<479>Ce joug que l'on nomme devoir
M'apprend comme il faut recevoir
Celui que trois fois je révère,
Comme souverain, maître et père;

Et ces forêts où le repos
Se humait jadis à grands flots
Seront, par un abus profane,
Voués à l'usage de Diane;
Ce lac dont les poissons en paix
Ne redoutaient point les filets
Verra sur ses ondes tranquilles
Des troupes de pêcheurs habiles;
L'endroit où résonnait le son
De la flûte et du violon,
Ce lieu charmant qu'à l'harmonie
A consacré la symphonie,
Désormais, au lieu de concerts.
Aura table, buffet, desserts.
Ainsi, par des métamorphoses,
Les dieux changeaient l'ordre des choses.
Le Duvala d'Ulysse en pourceau,b
Une triste nymphe en écho.

Voilà une bonne tirade, au risque de vous ennuyer pour quelques moments.
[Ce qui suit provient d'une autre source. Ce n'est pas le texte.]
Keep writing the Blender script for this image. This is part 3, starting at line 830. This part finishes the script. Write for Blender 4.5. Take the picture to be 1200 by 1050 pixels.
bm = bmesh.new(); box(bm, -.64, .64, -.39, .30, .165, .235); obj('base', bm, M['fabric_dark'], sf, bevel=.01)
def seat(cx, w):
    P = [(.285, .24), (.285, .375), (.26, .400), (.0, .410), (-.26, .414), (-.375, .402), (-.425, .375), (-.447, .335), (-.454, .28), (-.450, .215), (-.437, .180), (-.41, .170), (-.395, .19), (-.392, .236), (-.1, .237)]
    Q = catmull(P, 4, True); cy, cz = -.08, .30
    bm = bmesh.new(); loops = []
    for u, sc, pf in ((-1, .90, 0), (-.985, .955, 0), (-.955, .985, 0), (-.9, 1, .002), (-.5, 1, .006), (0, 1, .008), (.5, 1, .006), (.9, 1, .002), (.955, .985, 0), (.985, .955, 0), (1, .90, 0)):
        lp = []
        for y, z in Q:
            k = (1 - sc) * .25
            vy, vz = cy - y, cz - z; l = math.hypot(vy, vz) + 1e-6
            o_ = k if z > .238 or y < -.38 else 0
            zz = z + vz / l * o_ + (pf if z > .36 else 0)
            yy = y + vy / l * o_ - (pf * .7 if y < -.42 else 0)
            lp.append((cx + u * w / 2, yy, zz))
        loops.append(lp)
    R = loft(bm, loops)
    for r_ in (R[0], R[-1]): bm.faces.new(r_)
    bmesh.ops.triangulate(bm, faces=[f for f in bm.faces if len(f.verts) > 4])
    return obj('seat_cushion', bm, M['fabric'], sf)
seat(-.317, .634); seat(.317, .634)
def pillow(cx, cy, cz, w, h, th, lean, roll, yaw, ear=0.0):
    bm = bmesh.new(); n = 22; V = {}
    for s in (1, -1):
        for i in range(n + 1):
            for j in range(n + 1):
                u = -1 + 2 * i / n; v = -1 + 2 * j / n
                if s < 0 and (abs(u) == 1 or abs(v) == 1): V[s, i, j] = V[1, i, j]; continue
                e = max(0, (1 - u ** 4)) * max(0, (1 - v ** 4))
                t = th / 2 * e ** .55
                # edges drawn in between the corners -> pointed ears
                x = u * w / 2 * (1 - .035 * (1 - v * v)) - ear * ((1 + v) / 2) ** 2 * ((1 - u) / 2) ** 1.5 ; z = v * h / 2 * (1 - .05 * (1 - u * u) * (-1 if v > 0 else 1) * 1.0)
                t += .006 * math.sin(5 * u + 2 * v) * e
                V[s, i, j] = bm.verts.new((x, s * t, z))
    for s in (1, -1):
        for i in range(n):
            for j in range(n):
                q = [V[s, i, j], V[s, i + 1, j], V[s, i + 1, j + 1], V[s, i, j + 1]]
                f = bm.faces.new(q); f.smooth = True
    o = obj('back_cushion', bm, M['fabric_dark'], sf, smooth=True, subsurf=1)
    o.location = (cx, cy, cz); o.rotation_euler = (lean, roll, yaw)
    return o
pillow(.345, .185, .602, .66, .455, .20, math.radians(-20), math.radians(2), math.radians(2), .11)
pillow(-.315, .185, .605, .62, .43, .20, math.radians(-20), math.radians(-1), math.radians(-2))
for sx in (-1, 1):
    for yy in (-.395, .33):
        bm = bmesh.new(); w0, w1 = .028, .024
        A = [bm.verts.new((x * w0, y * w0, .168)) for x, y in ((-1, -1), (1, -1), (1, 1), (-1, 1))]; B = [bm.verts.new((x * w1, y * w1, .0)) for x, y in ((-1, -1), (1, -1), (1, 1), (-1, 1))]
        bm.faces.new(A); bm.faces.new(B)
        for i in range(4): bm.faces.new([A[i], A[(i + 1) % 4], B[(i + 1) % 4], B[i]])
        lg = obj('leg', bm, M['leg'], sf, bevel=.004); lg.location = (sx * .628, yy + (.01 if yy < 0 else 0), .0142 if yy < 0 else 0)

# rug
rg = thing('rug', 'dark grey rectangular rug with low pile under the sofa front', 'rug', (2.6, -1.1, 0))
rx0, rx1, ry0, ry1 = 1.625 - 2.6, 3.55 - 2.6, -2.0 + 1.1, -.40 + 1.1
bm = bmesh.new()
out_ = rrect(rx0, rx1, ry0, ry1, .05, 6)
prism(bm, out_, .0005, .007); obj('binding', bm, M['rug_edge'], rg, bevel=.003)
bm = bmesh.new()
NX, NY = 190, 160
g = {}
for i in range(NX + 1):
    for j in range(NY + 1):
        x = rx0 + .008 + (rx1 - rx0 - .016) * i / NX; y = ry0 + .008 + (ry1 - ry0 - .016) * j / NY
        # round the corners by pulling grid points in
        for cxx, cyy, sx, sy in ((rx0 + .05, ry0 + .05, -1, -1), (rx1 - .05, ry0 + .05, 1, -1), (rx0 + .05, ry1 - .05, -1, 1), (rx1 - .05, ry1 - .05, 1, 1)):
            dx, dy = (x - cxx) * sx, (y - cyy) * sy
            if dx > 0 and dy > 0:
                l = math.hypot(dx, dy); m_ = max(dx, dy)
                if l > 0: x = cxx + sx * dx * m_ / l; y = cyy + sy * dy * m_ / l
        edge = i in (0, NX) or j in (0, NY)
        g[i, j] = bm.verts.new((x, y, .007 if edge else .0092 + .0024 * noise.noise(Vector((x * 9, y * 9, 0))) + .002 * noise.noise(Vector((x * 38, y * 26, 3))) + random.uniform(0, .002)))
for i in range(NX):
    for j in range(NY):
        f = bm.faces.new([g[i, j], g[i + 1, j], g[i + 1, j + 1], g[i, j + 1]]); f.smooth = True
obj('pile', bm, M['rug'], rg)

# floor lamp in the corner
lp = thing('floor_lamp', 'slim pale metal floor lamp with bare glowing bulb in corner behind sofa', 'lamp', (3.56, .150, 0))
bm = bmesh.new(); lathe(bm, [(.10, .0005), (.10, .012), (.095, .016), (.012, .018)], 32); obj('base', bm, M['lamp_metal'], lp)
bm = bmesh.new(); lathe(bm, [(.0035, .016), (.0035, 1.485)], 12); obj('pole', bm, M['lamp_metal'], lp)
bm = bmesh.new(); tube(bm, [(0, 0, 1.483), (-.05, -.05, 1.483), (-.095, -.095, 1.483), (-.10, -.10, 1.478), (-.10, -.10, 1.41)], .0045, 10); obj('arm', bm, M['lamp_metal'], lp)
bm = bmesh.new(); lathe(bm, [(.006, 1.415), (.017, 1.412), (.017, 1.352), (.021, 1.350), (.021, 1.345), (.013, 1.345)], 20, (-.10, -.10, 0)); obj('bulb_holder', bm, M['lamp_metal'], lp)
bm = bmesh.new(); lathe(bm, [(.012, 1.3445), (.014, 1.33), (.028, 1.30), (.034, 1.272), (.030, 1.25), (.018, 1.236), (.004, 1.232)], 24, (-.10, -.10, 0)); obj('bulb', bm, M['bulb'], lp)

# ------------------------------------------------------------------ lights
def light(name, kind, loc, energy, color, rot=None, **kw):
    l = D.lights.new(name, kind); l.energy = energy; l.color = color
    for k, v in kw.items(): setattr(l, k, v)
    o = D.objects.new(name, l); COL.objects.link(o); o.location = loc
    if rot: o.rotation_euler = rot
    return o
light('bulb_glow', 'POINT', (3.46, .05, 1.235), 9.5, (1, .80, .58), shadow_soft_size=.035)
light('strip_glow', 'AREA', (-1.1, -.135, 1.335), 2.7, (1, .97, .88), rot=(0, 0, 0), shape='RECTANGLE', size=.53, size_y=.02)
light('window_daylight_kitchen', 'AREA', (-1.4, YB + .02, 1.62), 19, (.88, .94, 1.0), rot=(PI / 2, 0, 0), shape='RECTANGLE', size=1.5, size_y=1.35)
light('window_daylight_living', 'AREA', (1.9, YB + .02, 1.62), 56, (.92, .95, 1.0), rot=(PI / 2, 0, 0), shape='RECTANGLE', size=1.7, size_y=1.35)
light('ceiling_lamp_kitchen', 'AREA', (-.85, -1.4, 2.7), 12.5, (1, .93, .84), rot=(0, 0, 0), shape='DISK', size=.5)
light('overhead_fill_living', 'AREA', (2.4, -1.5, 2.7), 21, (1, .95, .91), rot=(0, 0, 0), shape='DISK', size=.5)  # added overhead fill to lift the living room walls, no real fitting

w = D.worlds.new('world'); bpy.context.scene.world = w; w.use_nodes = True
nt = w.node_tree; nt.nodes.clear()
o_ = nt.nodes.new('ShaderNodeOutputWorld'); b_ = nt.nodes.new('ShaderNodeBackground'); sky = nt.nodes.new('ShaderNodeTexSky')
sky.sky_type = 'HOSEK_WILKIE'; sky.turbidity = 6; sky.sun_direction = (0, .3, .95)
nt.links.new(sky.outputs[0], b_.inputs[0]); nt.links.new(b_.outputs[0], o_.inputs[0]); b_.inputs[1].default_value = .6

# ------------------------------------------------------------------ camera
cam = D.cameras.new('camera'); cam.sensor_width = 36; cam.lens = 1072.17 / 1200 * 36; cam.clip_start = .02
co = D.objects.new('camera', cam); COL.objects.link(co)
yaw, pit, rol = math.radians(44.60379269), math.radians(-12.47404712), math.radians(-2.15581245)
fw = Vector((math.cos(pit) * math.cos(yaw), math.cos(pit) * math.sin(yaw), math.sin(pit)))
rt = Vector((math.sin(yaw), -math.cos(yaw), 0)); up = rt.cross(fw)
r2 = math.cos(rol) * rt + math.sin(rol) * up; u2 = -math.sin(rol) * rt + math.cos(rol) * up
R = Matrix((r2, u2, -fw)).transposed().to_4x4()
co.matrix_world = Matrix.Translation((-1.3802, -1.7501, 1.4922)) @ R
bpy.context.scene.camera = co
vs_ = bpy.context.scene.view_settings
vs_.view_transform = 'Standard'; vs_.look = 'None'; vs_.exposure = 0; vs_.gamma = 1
Je vous dirai en tout cas une chose qui pourra vous en consoler : c'est que je me suis dix fois plus ennuyé en faisant ces rimes que vous ne vous ennuierez en les lisant. Adieu, mon cher Quinze-Vingt; je suis charmé que le sieur Wolff fournisse de nouvelles matières à notre correspondance; elle ne manquera jamais de mon côté; j'ai un si grand fonds d'estime pour vous, que je n'épuiserai de ma vie ce chapitre. Je me contenterai cependant de vous dire pour cette fois, le plus brièvement qu'il me sera possible, que je suis avec toute la considération imaginable, etc.


a Cuisinier de Frédéric, mentionné plusieurs fois dans le Journal secret du baron de Seckendorff, par exemple, p. 71 et 159. Voyez aussi notre t. XVI, p. 289.

b Allusion aux compagnons d'Ulysse métamorphosés par Circé en pourceaux. Voyez l'Odyssée, chant X. v. 210 et suivants.